Operasi Tangkap Tangan (OTT) oleh Komisi Pemberantasan Korupsi (KPK) terhadap sejumlah pejabat di Maluku Utara tengah memantik perhatian publik.
Dalam OTT tersebut, KPK menjaring Gubernur Maluku Utara Abdul Gani Kasuba dan belasan pejabat lain, pada Senin, 19 Desember 2023.
Mengenai hal itu, Akademisi Unkhair Ternate, Muhammad Tabrani menjelaskan, OTT KPK merupakan hal yang biasa dilakukan selama ini.
Ia menyebut, operasi senyap ini merupakan kewenangan KPK yang diatur dalam Pasal 1 angka 19 KUHP jo. 12 ayat 1 huruf a dan Pasal 38 UU No.30 Tahun 2002 telah mengalami perubahan yang tercantum dalam UU No.19 Tahun 2019 tentang Perubahan Kedua atas UU No.30 Tahun 2002 tentang Komisi Pemberantasan Tindak Pidana Korupsi.
“OTT menurut saya sangat efektif untuk membuktikan kejahatan yang sulit dicari pembuktiannya, termasuk kejahatan tindak pidana korupsi,” kata Tabrani saat dihubungi cermat, Selasa, 19 Desember 2023.
Tabrani menuturkan, dalam operasi tangkap tangan, seseorang yang terbukti melakukan transaksi gelap biasanya langsung dibuktikan dengan barang bukti di lokasi kejadian.
“Dan selama ini jika KPK sudah melakukan OTT sangat sulit lepas, karena OTT terlebih dahulu dilakukan tindakan penyadapan sebagaimana diatur dalam pasal 12 ayat 1 huruf a UU KPK. Tindakan yang dilakukan KPK ini harus diberikan apresiasi oleh publik,” terangnya.
“Tinggal publik menunggu hasil pemeriksaan KPK seperti apa terhadap pihak-pihak yang kena OTT, sejauh mana peran masing-masing dan tanggung jawab masing-masing?

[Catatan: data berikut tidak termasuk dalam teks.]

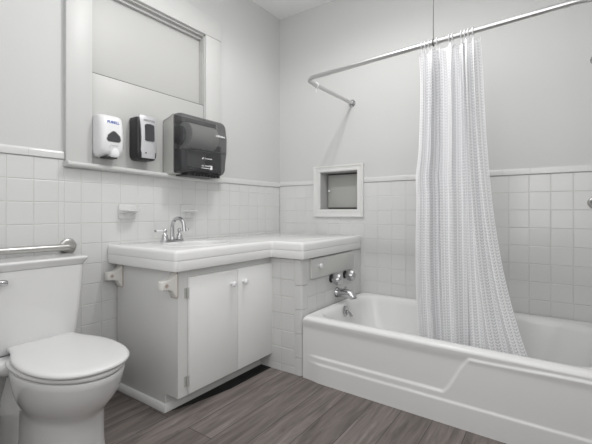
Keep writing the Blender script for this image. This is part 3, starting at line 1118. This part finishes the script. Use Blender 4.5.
for yy in (-.925, -2.105):
    p = rod_at(yy)
    part(MB().tube([p + Vector((0, .006, 0)), p - Vector((0, .006, 0))], .0145, 14), 'joint_sleeve', M['rod'], rod)
pw = rod_at(-1.556)
hg = thing('rod_hanger', 'thin dark wire hanger holding the curtain rod up from the ceiling', 'hanger', (pw.x, pw.y, pw.z))
part(MB().tube([(pw.x, pw.y, pw.z + .010), (pw.x, pw.y, ZC - .001)], .0024, 8), 'wire', M['wire'], hg)
cl = [(pw.x + .0165 * math.cos(t), pw.y, pw.z + .0165 * math.sin(t)) for t in [PI / 2 + 2 * PI * k / 20 for k in range(21)]]
part(MB().tube(cl, .0032, 8), 'clip', M['wire'], hg)
part(MB().lathe([(.02, 0), (.018, -.006), (.006, -.010), (0, -.010)], (pw.x, pw.y, ZC), (0, 0, 1), 16), 'ceiling_plate', M['rod'], hg)

# ------------------------------------------------------------------ shower curtain
YT0, YT1 = -1.478, -1.762          # span on the rod
YB0, YB1 = -1.432, -1.985          # span at the tub
ZT, ZB = 1.840, .215
nu, nv = 260, 90
CW = 1.80                          # width of the cloth


def cur_pt(u, v):
    """u across the cloth, v down it"""
    e = v ** 1.0
    spread = v ** 1.35
    left = YT0 + (YB0 - YT0) * sm(0, .7, v) + .010 * math.exp(-((v - .40) / .05) ** 2) - .012 * sm(.75, 1, v)
    right = YT1 + (YT1 * 0 + (YB1 - YT1)) * (.22 * v + .78 * v ** 3.2)
    # the left part hangs straight, the right part is gathered above and opens towards the tub
    us = u + .022 * math.sin(2 * PI * u * 2 + .6) * (1 - v)
    fold = -1.690 - .012 * v
    if us < .64:
        y = left + (fold - left) * us / .64
    else:
        y = fold + (right - fold) * (us - .64) / .36
    f1 = math.sin(2 * PI * 7.2 * u + .5 + .8 * math.sin(2.1 * v + 3 * u))
    f2 = math.sin(2 * PI * 3.1 * u + 1.3 + .9 * v)
    f3 = math.sin(2 * PI * 14 * u + 2)
    amp = .030 * (1 - .45 * v) * sm(-.02, .10, v) + .006
    x = amp * (f1 * .75 + .35 * f2) + .004 * f3 * (1 - v)
    y += .011 * math.cos(2 * PI * 7.2 * u + 1.2) * (1 - .5 * v)
    # deep pleats near left third and at right quarter
    x += .030 * math.exp(-((u - .27) / .035) ** 2) * (1 - .5 * v) * sm(0, .1, v)
    x += .040 * math.exp(-((u - .64) / .028) ** 2) * (.4 + .6 * v)
    x += .022 * math.exp(-((u - .53) / .03) ** 2) * (1 - v) ** 1.5
    z = ZT + (ZB - ZT) * v
    # the top edge sags between its hooks
    z -= (.020 * abs(math.sin(PI * 11 * u)) + .012 * abs(math.sin(PI * 2.5 * u + .4))) * math.exp(-v / .06)
    top = rod_at(y).x
    base = -.640 + .0 * y
    xx = top + (base - top) * sm(0, 1, v) * 1.0
    xx = top * (1 - v ** .9) + base * v ** .9
    return Vector((xx + x, y, z))


me = bpy.data.meshes.new('shower_curtain')
vs = [cur_pt(i / nu, j / nv) for j in range(nv + 1) for i in range(nu + 1)]
fs = [(j * (nu + 1) + i, j * (nu + 1) + i + 1, (j + 1) * (nu + 1) + i + 1, (j + 1) * (nu + 1) + i) for j in range(nv) for i in range(nu)]
me.from_pydata([tuple(v) for v in vs], [], fs)
uvl = me.uv_layers.new(name='cloth')
for p in me.polygons:
    p.use_smooth = True
    for li in p.loop_indices:
        vi = me.loops[li].vertex_index
        j, i = divmod(vi, nu + 1)
        uvl.data[li].uv = (i / nu * 1.05, j / nv * (ZT - ZB))
me.materials.append(M['curtain'])
sc_o = bpy.data.objects.new('shower_curtain', me)
COL.objects.link(sc_o)
so = sc_o.modifiers.new('thickness', 'SOLIDIFY')
so.thickness = .0012
tag(sc_o, 'white shower curtain with grey chevron stripes gathered on the rod, hanging inside the tub', 'shower curtain')

# clear liner showing beside the curtain's foot
me = bpy.data.meshes.new('shower_liner')
lv, lf = [], []
for j in range(41):
    v = j / 40
    for i in range(31):
        u = i / 30
        y = (-1.480 + .030 * v + .060 * v ** 3) + (-.13 - .10 * v) * u
        z = 1.80 + (.13 - 1.80) * v
        x = (rod_at(y).x + .095) * (1 - v) - .500 * v + .010 * math.sin(2 * PI * 3 * u + 1) * (.3 + v)
        lv.append((x, y, z))
for j in range(40):
    for i in range(30):
        lf.append((j * 31 + i, j * 31 + i + 1, (j + 1) * 31 + i + 1, (j + 1) * 31 + i))
me.from_pydata(lv, [], lf)
for p in me.polygons:
    p.use_smooth = True
me.materials.append(M['liner'])
ln = bpy.data.objects.new('shower_liner', me)
COL.objects.link(ln)
tag(ln, 'clear plastic liner peeking out behind the curtain foot at its left edge', 'shower liner')

# hooks: one is built, the rest are copies
hk0 = thing('curtain_hook', 'white plastic curtain hook', 'curtain hook', rod_at(-1.50), 'curtain hooks on the rod')
p0 = rod_at(-1.50)
ringp = [(p0.x + .0165 * math.cos(t), p0.y, p0.z + .0165 * math.sin(t)) for t in [-PI / 2 + 2 * PI * k / 18 for k in range(18)]]
ringp += [(p0.x, p0.y, p0.z - .0165), (p0.x + .002, p0.y, p0.z - .030), (p0.x + .001, p0.y, p0.z - .046)]
part(MB().tube(ringp, .0030, 8), 'hook_ring', M['white'], hk0)
names = ['leftmost of the curtain', 'second from left on the curtain', 'third from left on the curtain', 'right beside the dark wire clip', 'on the curtain just right of the wire clip', 'on the middle fold of the curtain',
         'fourth from right on the curtain', 'third from right on the curtain', 'second from right on the curtain', 'rightmost of the curtain']
hy = [-1.497, -1.516, -1.535, -1.575, -1.634, -1.650, -1.690, -1.706, -1.722, -1.742]
for i, (y, nm) in enumerate(zip(hy, names)):
    h = hk0 if i == 0 else copy_tree(hk0)
    h.location = rod_at(y)
    h['label'] = 'white plastic curtain hook on the rod, ' + nm
h = copy_tree(hk0)
h.location = Vector(RP[0]).lerp(Vector(RP[1]), .80)
h.rotation_euler = (0, 0, math.radians(88))
h['label'] = 'lone white curtain hook on the short leg of the rod, away from the curtain'

# ------------------------------------------------------------------ toilet
QX = -2.012
BX = .014                                  # the bowl sits a little right of the tank's middle
to = thing('toilet', 'white two-piece toilet with closed lid left of the vanity', 'toilet', (QX, -.40, 0))


def egg(cy, a, bf, bb, z, n=56, pf=2.0, pb=2.6, dx=None):
    out = []
    dx = BX if dx is None else dx
    for k in range(n):
        t = 2 * PI * k / n
        c, s = math.cos(t), math.sin(t)
        p, L_ = (pf, bf) if s < 0 else (pb, bb)
        out.append((QX + dx + a * math.copysign(abs(c) ** (2 / p), c), cy + L_ * math.copysign(abs(s) ** (2 / p), s), z))
    return out


b = MB()
rings = [egg(-.415, .140, .205, .24, 0, pf=2.3), egg(-.415, .140, .205, .24, .012, pf=2.3), egg(-.415, .130, .195, .23, .03, pf=2.3), egg(-.42, .126, .190, .23, .08, pf=2.2),
         egg(-.42, .125, .190, .23, .16, pf=2.2), egg(-.42, .126, .194, .22, .205, pf=2.2), egg(-.425, .132, .205, .21, .230), egg(-.43, .148, .232, .20, .258), egg(-.44, .164, .258, .19, .30), egg(-.445, .174, .272, .185, .34),
         egg(-.448, .179, .279, .185, .370), egg(-.45, .181, .283, .185, .388), egg(-.45, .179, .280, .183, .397), egg(-.45, .166, .262, .17, .400)]
b.loft(rings)
part(b, 'bowl', M['porc'], to, angle=60)
# trapway bulge behind the pedestal and foot flange
b = MB()
b.loft([rrect(QX - .105 + i, QX + .105 - i, -.33, -.05, [.03, .03, .05, .05], z, n=6, m=2) for z, i in ((.0, 0), (.02, .002), (.10, .008), (.18, .012), (.25, .03), (.30, .05))])
part(b, 'trapway', M['porc'], to, angle=60)
b = MB()
b.loft([rrect(QX - .180 + i, QX + .180 - i, -.30 + i, -.045, [.03, .03, .07, .07], z, n=6, m=2) for z, i in ((.335, .03), (.35, .008), (.372, 0), (.392, .003), (.398, .012))])
part(b, 'tank_shelf', M['porc'], to, angle=60)
b = MB()
b.loft([rrect(QX - hw, QX + hw, -.205 - d, -.028, [.02, .02, .032, .032], z, n=6, m=4) for z, hw, d in ((.398, .150, -.03), (.405, .164, -.010), (.420, .172, -.003), (.44, .175, 0), (.60, .189, .008), (.752, .199, .014))])
part(b, 'tank', M['porc'], to, angle=50)
b = MB()
b.loft([rrect(QX - .199 - e, QX + .199 + e, -.219 - e, -.026 + min(e, .006), [.02, .02, .035, .035], z, n=6, m=4) for z, e in ((.752, -.003), (.7535, .001), (.760, .0045), (.770, .0095), (.779, .0155), (.784, .0170), (.788, .0155), (.7905, .010), (.7915, -.002), (.7918, -.02))])
part(b, 'tank_lid', M['porc'], to, angle=50)
# flush lever on the left of the tank front
lx = QX - .182
b = MB().lathe([(.017, 0), (.017, .004), (.013, .009), (.010, .016), (0, .016)], (lx, -.216, .716), (0, -1, 0), 20)
lv_ = part(b, 'flush_lever', M['chrome'], to)
part(MB().tube([(lx - .005, -.232, .716), (lx + .025, -.238, .715), (lx + .048, -.239, .712), (lx + .060, -.238, .710)], [.008, .011, .014, .011], 12), 'lever_arm', M['chrome'], lv_)
# seat ring and lid
def seat_rings(ztop, zbot, a, bf, grow):
    return [egg(-.455, a + g, bf + g, .215, z, pb=4.2) for g, z in grow]


b = MB()
b.loft([egg(-.455, .177 + g, .279 + g, .205 + g * .3, z, pb=3.6) for g, z in ((-.012, .4012), (-.002, .402), (.002, .407), (.003, .413), (.000, .4185), (-.008, .4205))])
part(b, 'seat', M['seat'], to, angle=60)


LID = [(0, -.740), (.050, -.733), (.096, -.710), (.136, -.668), (.164, -.605), (.179, -.530), (.181, -.455), (.172, -.385), (.155, -.325), (.141, -.285), (.135, -.255), (.133, -.230), (.127, -.213), (.112, -.207), (.055, -.206), (0, -.206)]


def lid_ring(g, z):
    """rounded lid with a straight hinged rear and drawn-in cheeks"""
    P = [Vector((-LID[1][0], LID[1][1]))] + [Vector(p) for p in LID] + [Vector((-LID[-2][0], LID[-2][1]))]
    half = []
    for a, p, q, c in zip(P, P[1:], P[2:], P[3:]):
        for k in range(4):
            t = k / 4
            half.append(.5 * ((2 * p) + (q - a) * t + (2 * a - 5 * p + 4 * q - c) * t * t + (3 * p - a - 3 * q + c) * t ** 3))
    half.append(P[-2])
    full = half + [Vector((-h.x, h.y)) for h in half[-2:0:-1]]
    cx, cy = 0, -.455
    return [(QX + BX + h.x * (.975 + g / .18), cy + (h.y - cy) * (1 + g / .28), z) for h in full]


b = MB()
b.loft([lid_ring(-.010, .4235), (lid_ring(.000, .4245)), lid_ring(.003, .430), lid_ring(.002, .436), lid_ring(-.004, .4405), lid_ring(-.016, .4425), lid_ring(-.045, .4432)])
part(b, 'lid', M['seat'], to, angle=60)
for s in (-1, 1):
    part(MB().box(QX + BX + s * .075 - .022, QX + BX + s * .075 + .022, -.248, -.208, .399, .430, bev=.006, seg=3), 'hinge', M['seat'], to)

# ------------------------------------------------------------------ grab bars
gb = thing('grab_bar', 'brushed steel grab bar on the tiles behind the toilet tank', 'grab bar', (-2.1, 0, .825))
gp = fillet([(-1.799, -.004, .822), (-1.799, -.058, .823), (-2.62, -.058, .828), (-2.62, -.004, .828)], .045, 8)
part(MB().tube(gp, .0165, 18), 'bar', M['steel'], gb)
for x, z in ((-1.799, .822), (-2.62, .828)):
    part(MB().lathe([(.041, 0), (.041, .004), (.037, .009), (.028, .012), (.020, .013), (0, .013)], (x, -.0015, z), (0, -1, 0), 32), 'flange', M['steel'], gb)

hk = thing('wall_hook', 'small round chrome wall fixture on the tub wall tiles at the far right', 'wall fixture', (0, -2.243, 1.05))
part(MB().lathe([(.034, 0), (.034, .005), (.028, .012), (.016, .016), (.012, .030), (0, .030)], (-.0015, -2.243, 1.052), (-1, 0, 0), 28), 'flange', M['steel'], hk)
part(MB().lathe([(.010, .024), (.020, .030), (.025, .040), (.022, .050), (.010, .056), (0, .057)], (-.0015, -2.243, 1.052), (-1, 0, 0), 24), 'peg', M['chrome'], hk)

Kita tunggu saja hasil penyidikan KPK,” sambungnya.
Selain itu, kata Tabrani, pengeledahan dan penyegelan yang dilakukan KPK adalah salah satu kewenangan yang dimiliki KPK dalam menyidik perkara-perkara tindak pidana korupsi sebagaimana diatur dalam Pasal 38 UU KPK dan penjelasannya.
Segala tindakan dan kewenangan KPK dalam rangka penyidikan termasuk melakukan penggeledahan dan penyitaan dilakukan berdasarkan KUHAP dan Pasal 38 jo. 39 UU KPK.
“Jika ada pihak yang merasa bahwa tindakan penggeledahan dan penyegelan itu tidak sah, silahkan ajukan praperadilan untuk menguji hal itu, nanti pengadilan yang menilai apakah tindakan KPK itu sah atau tidak,” jelas Tabrani.
Menurut dia, ada kemungkinan pihak yang terjaring OTT dikenakan pasal tentang delik pemberian sesuatu/janji (penyuapan).
“Pasal suap ini dalam UU Tipikor banyak jenisnya, ada Pasal 5 ayat 1, Pasal 5 ayat 2, Pasal 13, Pasal 12 huruf a dan b, Pasal 11, Pasal 6 ayat 1 huruf a dan b, Pasal 6 ayat 2, atau Pasal 12 huruf c dan d. semua pasal suap itu merupakan delik-delik yang diadopsi dari Pasal-pasal dalam KUHP,” papar praktisi hukum tersebut.
Kemungkinan lain menurut Tabrani adalah dikenakan delik benturan kepentingan dalam pengadaan yang diatur dalam pasal 12 huruf I UU Tipikor. Adapun delik gratifikasi yang diancam dengan Pasal 12B jo. Pasal 12C UU Tipikor.
“Tetapi itu prediksi saja. Semua kembali kepada penyidik berdasarkan temuan dari hasil penyidikan kepada pihak-pihak yang kena OTT,” pungkasnya.